PROVIDED MATERIAL:
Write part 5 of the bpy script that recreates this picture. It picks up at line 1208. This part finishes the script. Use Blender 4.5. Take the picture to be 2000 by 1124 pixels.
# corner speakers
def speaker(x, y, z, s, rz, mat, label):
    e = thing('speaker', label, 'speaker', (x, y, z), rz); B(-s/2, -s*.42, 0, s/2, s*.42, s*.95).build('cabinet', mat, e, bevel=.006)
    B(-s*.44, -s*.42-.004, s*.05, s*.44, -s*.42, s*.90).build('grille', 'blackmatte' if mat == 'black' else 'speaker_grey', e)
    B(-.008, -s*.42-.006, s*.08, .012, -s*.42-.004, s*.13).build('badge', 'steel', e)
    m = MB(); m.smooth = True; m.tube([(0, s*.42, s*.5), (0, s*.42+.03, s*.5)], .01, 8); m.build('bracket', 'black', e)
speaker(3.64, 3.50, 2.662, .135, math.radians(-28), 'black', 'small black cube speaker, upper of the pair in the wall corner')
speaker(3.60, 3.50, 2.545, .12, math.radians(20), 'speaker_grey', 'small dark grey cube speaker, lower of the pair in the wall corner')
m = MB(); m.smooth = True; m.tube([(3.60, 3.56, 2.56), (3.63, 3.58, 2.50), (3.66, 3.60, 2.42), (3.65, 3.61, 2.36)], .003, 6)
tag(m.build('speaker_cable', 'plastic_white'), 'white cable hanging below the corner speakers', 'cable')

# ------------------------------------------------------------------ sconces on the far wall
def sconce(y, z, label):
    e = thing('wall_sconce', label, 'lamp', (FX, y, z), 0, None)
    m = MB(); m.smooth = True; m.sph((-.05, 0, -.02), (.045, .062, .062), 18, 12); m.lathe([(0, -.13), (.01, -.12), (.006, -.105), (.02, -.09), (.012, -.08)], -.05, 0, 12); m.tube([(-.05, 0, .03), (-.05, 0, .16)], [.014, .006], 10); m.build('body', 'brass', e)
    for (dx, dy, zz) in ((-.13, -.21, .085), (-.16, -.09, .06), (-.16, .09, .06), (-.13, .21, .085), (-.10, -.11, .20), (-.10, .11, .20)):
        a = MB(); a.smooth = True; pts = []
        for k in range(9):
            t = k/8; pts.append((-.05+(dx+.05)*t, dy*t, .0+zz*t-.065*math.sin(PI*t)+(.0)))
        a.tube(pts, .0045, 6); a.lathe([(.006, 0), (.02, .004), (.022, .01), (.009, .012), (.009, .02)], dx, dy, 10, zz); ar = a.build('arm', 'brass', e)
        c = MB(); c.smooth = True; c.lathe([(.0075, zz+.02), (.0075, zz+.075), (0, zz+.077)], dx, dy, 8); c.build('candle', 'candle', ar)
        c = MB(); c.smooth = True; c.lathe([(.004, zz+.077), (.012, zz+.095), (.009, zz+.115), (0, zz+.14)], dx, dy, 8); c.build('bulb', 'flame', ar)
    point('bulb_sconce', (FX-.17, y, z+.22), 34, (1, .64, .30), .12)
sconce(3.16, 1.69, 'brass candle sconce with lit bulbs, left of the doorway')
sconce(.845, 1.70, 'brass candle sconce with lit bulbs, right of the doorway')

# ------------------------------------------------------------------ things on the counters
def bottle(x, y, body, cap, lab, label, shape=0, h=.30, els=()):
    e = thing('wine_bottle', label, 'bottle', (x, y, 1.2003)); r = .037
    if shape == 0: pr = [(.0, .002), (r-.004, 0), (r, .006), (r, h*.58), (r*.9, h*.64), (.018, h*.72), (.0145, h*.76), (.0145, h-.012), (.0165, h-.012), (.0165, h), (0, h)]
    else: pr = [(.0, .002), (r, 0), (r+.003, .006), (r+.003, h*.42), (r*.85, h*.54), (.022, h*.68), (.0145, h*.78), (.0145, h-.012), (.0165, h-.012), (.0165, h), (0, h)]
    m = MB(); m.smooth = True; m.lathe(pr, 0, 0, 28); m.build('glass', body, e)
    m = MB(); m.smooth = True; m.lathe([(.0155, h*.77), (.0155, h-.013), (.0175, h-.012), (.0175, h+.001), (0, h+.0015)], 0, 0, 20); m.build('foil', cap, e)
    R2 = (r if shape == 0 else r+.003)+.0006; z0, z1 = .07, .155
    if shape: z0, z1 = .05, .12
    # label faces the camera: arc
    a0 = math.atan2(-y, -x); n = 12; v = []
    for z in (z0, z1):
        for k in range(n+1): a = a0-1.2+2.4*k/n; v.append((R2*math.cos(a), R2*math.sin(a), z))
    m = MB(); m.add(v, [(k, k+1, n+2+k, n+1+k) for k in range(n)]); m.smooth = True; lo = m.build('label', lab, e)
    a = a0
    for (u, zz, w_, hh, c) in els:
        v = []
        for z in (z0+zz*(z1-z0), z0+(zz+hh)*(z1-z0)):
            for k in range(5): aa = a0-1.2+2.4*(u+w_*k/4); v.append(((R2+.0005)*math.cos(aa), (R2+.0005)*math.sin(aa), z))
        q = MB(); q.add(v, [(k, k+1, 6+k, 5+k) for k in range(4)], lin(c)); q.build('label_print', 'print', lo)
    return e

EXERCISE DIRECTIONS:
Give an exact copy of all the data shown above.

ANSWER FOR THE TASK:
Write part 5 of the bpy script that recreates this picture. It picks up at line 1208. This part finishes the script. Use Blender 4.5. Take the picture to be 2000 by 1124 pixels.
# corner speakers
def speaker(x, y, z, s, rz, mat, label):
    e = thing('speaker', label, 'speaker', (x, y, z), rz); B(-s/2, -s*.42, 0, s/2, s*.42, s*.95).build('cabinet', mat, e, bevel=.006)
    B(-s*.44, -s*.42-.004, s*.05, s*.44, -s*.42, s*.90).build('grille', 'blackmatte' if mat == 'black' else 'speaker_grey', e)
    B(-.008, -s*.42-.006, s*.08, .012, -s*.42-.004, s*.13).build('badge', 'steel', e)
    m = MB(); m.smooth = True; m.tube([(0, s*.42, s*.5), (0, s*.42+.03, s*.5)], .01, 8); m.build('bracket', 'black', e)
speaker(3.64, 3.50, 2.662, .135, math.radians(-28), 'black', 'small black cube speaker, upper of the pair in the wall corner')
speaker(3.60, 3.50, 2.545, .12, math.radians(20), 'speaker_grey', 'small dark grey cube speaker, lower of the pair in the wall corner')
m = MB(); m.smooth = True; m.tube([(3.60, 3.56, 2.56), (3.63, 3.58, 2.50), (3.66, 3.60, 2.42), (3.65, 3.61, 2.36)], .003, 6)
tag(m.build('speaker_cable', 'plastic_white'), 'white cable hanging below the corner speakers', 'cable')

# ------------------------------------------------------------------ sconces on the far wall
def sconce(y, z, label):
    e = thing('wall_sconce', label, 'lamp', (FX, y, z), 0, None)
    m = MB(); m.smooth = True; m.sph((-.05, 0, -.02), (.045, .062, .062), 18, 12); m.lathe([(0, -.13), (.01, -.12), (.006, -.105), (.02, -.09), (.012, -.08)], -.05, 0, 12); m.tube([(-.05, 0, .03), (-.05, 0, .16)], [.014, .006], 10); m.build('body', 'brass', e)
    for (dx, dy, zz) in ((-.13, -.21, .085), (-.16, -.09, .06), (-.16, .09, .06), (-.13, .21, .085), (-.10, -.11, .20), (-.10, .11, .20)):
        a = MB(); a.smooth = True; pts = []
        for k in range(9):
            t = k/8; pts.append((-.05+(dx+.05)*t, dy*t, .0+zz*t-.065*math.sin(PI*t)+(.0)))
        a.tube(pts, .0045, 6); a.lathe([(.006, 0), (.02, .004), (.022, .01), (.009, .012), (.009, .02)], dx, dy, 10, zz); ar = a.build('arm', 'brass', e)
        c = MB(); c.smooth = True; c.lathe([(.0075, zz+.02), (.0075, zz+.075), (0, zz+.077)], dx, dy, 8); c.build('candle', 'candle', ar)
        c = MB(); c.smooth = True; c.lathe([(.004, zz+.077), (.012, zz+.095), (.009, zz+.115), (0, zz+.14)], dx, dy, 8); c.build('bulb', 'flame', ar)
    point('bulb_sconce', (FX-.17, y, z+.22), 34, (1, .64, .30), .12)
sconce(3.16, 1.69, 'brass candle sconce with lit bulbs, left of the doorway')
sconce(.845, 1.70, 'brass candle sconce with lit bulbs, right of the doorway')

# ------------------------------------------------------------------ things on the counters
def bottle(x, y, body, cap, lab, label, shape=0, h=.30, els=()):
    e = thing('wine_bottle', label, 'bottle', (x, y, 1.2003)); r = .037
    if shape == 0: pr = [(.0, .002), (r-.004, 0), (r, .006), (r, h*.58), (r*.9, h*.64), (.018, h*.72), (.0145, h*.76), (.0145, h-.012), (.0165, h-.012), (.0165, h), (0, h)]
    else: pr = [(.0, .002), (r, 0), (r+.003, .006), (r+.003, h*.42), (r*.85, h*.54), (.022, h*.68), (.0145, h*.78), (.0145, h-.012), (.0165, h-.012), (.0165, h), (0, h)]
    m = MB(); m.smooth = True; m.lathe(pr, 0, 0, 28); m.build('glass', body, e)
    m = MB(); m.smooth = True; m.lathe([(.0155, h*.77), (.0155, h-.013), (.0175, h-.012), (.0175, h+.001), (0, h+.0015)], 0, 0, 20); m.build('foil', cap, e)
    R2 = (r if shape == 0 else r+.003)+.0006; z0, z1 = .07, .155
    if shape: z0, z1 = .05, .12
    # label faces the camera: arc
    a0 = math.atan2(-y, -x); n = 12; v = []
    for z in (z0, z1):
        for k in range(n+1): a = a0-1.2+2.4*k/n; v.append((R2*math.cos(a), R2*math.sin(a), z))
    m = MB(); m.add(v, [(k, k+1, n+2+k, n+1+k) for k in range(n)]); m.smooth = True; lo = m.build('label', lab, e)
    a = a0
    for (u, zz, w_, hh, c) in els:
        v = []
        for z in (z0+zz*(z1-z0), z0+(zz+hh)*(z1-z0)):
            for k in range(5): aa = a0-1.2+2.4*(u+w_*k/4); v.append(((R2+.0005)*math.cos(aa), (R2+.0005)*math.sin(aa), z))
        q = MB(); q.add(v, [(k, k+1, 6+k, 5+k) for k in range(4)], lin(c)); q.build('label_print', 'print', lo)
    return e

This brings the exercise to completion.